Mais Marthe fait un pas de plus : « Maintenant encore, je sais que tout ce que tu demanderas à Dieu, Dieu te l’accordera ». Elle avait une idée sur Jésus : on disait, on racontait qu’il fait des miracles, alors, il pourrait en faire un pour elle, histoire de montrer ses pouvoirs extraordinaires et un peu merveilleux. Mais Jésus va l’entraîner ailleurs : « Ton frère ressuscitera ». Et voilà qu’avec Marthe nous passons au niveau du croyant moyen qui affirme : « Oui, je sais qu’il ressuscitera au dernier jour ! ». Elle en sait des choses, Marthe, elle a lu Ezéchiel et retenu cette promesse : « Je vais ouvrir vos tombeaux, je vous en ferai sortir –parole du Seigneur ». Elle en sait tellement qu’on se demande ce que Jésus peut lui apprendre de plus !

Et soudain, Jésus va poser une date sur le vieux texte du prophète, et montrer que le dernier jour, c’est maintenant ! C’est là un grand moment de l’Évangile où l’on voit la vie chasser la mort.
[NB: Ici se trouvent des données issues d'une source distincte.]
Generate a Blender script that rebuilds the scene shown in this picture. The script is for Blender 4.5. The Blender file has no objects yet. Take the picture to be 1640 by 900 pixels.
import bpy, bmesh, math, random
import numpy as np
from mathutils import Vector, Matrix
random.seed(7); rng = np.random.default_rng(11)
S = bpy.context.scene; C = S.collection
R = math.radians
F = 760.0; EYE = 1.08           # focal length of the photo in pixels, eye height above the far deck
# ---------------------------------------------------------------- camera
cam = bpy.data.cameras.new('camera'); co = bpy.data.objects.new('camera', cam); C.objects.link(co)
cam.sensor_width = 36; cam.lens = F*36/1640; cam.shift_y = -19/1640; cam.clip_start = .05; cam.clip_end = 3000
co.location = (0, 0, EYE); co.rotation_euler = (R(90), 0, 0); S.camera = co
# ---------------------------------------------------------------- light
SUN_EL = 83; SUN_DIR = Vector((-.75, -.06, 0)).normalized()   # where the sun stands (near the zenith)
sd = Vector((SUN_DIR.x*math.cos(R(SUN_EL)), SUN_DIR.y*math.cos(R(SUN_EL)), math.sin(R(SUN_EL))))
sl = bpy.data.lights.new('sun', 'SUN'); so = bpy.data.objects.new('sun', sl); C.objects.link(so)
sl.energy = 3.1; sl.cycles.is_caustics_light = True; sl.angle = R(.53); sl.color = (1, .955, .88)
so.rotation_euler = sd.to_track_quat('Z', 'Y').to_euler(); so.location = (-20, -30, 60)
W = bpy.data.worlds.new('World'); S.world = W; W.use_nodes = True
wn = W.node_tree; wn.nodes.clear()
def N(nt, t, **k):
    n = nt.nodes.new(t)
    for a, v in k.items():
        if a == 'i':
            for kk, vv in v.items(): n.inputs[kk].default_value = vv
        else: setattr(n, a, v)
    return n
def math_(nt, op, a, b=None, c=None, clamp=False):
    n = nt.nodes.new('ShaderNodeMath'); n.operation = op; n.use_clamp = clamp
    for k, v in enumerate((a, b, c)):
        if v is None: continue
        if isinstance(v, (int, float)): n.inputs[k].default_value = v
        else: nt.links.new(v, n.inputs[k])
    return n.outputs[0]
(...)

Jésus qui est la Résurrection ne va pas renvoyer la vie aux calendes grecques, car pour Dieu, donner la vie, c’est dans ses gènes, maintenant et pour les siècles des siècles.

Alors cette Marthe et Marie, et leur frère Lazare, c’est l’Église qui célèbre la vie perdue et retrouvée, cette Marthe, Marie et Lazare, c’est nous, les amis de Jésus, avec nos larmes au coin des yeux quand la mort nous affecte, c’est nous avec nos liens qui nous empêchent d’être pleinement vivants, et cependant c’est nous qui croyons que la résurrection est une grâce déjà offerte. Cette grâce a été payée au prix fort puisque Jésus a tout donné pour le relèvement de ses amis. Par conséquent, Celui qui croit en lui, même s’il meurt, vivra. Mieux, il ne mourra jamais. Crois-tu cela ?

Oui Seigneur, nous croyons, mais fais grandir en nous la foi. Une foi active, une foi qui délie et libère l’homme, une foi qui multiplie les gestes en faveur de la vie, une foi qui participe à l’œuvre du Christ qui est venu pour que « tous les hommes aient la vie et qu’ils l’aient en abondance ».